Value-Added Tax Consolidation Act 2010

113

Time limits.

[VATA s. 30]

113.—(1) An estimation or assessment of tax under section 110 or 111 may be made at any time not later than 4 years—

(a) after the end of the taxable period to which the estimate or assessment relates, or

(b) if the period for which the estimate or assessment is made consists of 2 or more taxable periods, after the end of the earlier or earliest taxable period within that period.

(2)(a) Subject to paragraphs (b) and (c), in this subsection “neglect” means negligence or a failure to give any notice, to furnish particulars, to make any return or to produce or furnish any invoice, credit note, debit note, receipt, account, voucher, bank statement, estimate or assessment, statement, information, book, document, record or declaration required to be given, furnished, made or produced by or under this Act or regulations.

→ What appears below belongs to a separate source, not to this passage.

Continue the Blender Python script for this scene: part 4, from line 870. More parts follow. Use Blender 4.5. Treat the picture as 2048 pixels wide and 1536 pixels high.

(b) A person shall be deemed not to have failed to do anything required to be done within a limited time if the person did it within such further time (if any) as the Revenue Commissioners may have allowed.

(c) Where a person had a reasonable excuse for not doing anything required to be done, he or she shall be deemed not to have failed to do it if he or she did it without unreasonable delay after the excuse had ceased.

(d) Notwithstanding subsection (1), in a case in which any form of fraud or neglect has been committed by or on behalf of any person in connection with or in relation to tax, an estimate or assessment as referred to in that subsection may be made at any time for any period for which, by reason of the fraud or neglect, tax would otherwise be lost to the Exchequer.

(3)(a) Where a person dies, an estimation or assessment of tax under section 110 or 111, as the case may be, may be made on the person’s personal representative for any period for which such an estimation or assessment could have been made on him or her immediately before his or her death, or could be made on him or her if he or she were living, in respect of tax which became due by the person before his or her death, and the amount of tax recoverable under any such estimation or assessment shall be a debt due from and payable out of the estate of the person.

(b)(i) No estimation or assessment of tax shall be made by virtue of this subsection later than 3 years after the expiration of the year in which the deceased person died, in a case in which the grant of probate or letters of administration was made in that year.

(ii) No such estimation or assessment shall be made later than 2 years after the expiration of the year in which such grant was made in any other case.

(c) Notwithstanding paragraphs (a) and (b), where the personal representative—

(i) after the year in which the deceased person died, lodges a corrective affidavit for the purposes of the assessment of estate duty, or delivers an additional affidavit under section 48 of the Capital Acquisitions Tax Consolidation Act 2003, or

(ii) is liable to deliver an additional affidavit under section 48 of the Capital Acquisitions Tax Consolidation Act 2003, has been so notified by the Revenue Commissioners and did not deliver such additional affidavit in the year in which the deceased person died,

the estimation or assessment under section 110 or 111 may be made at any time before the expiration of 2 years after the end of the year in which the corrective affidavit was lodged or the additional affidavit was or is delivered.

(4) Subject to F286[section 116(10) or 116A(13), as appropriate], proceedings for the recovery of any penalty under this Act may be commenced at any time within 6 years next after the date on which it was incurred.

Annotations:

Amendments:

F286

Substituted (21.12.2021) by Finance Act 2021 (45/2021), s. 75(5)(b) and sch. part 2 para. (b), commenced on enactment.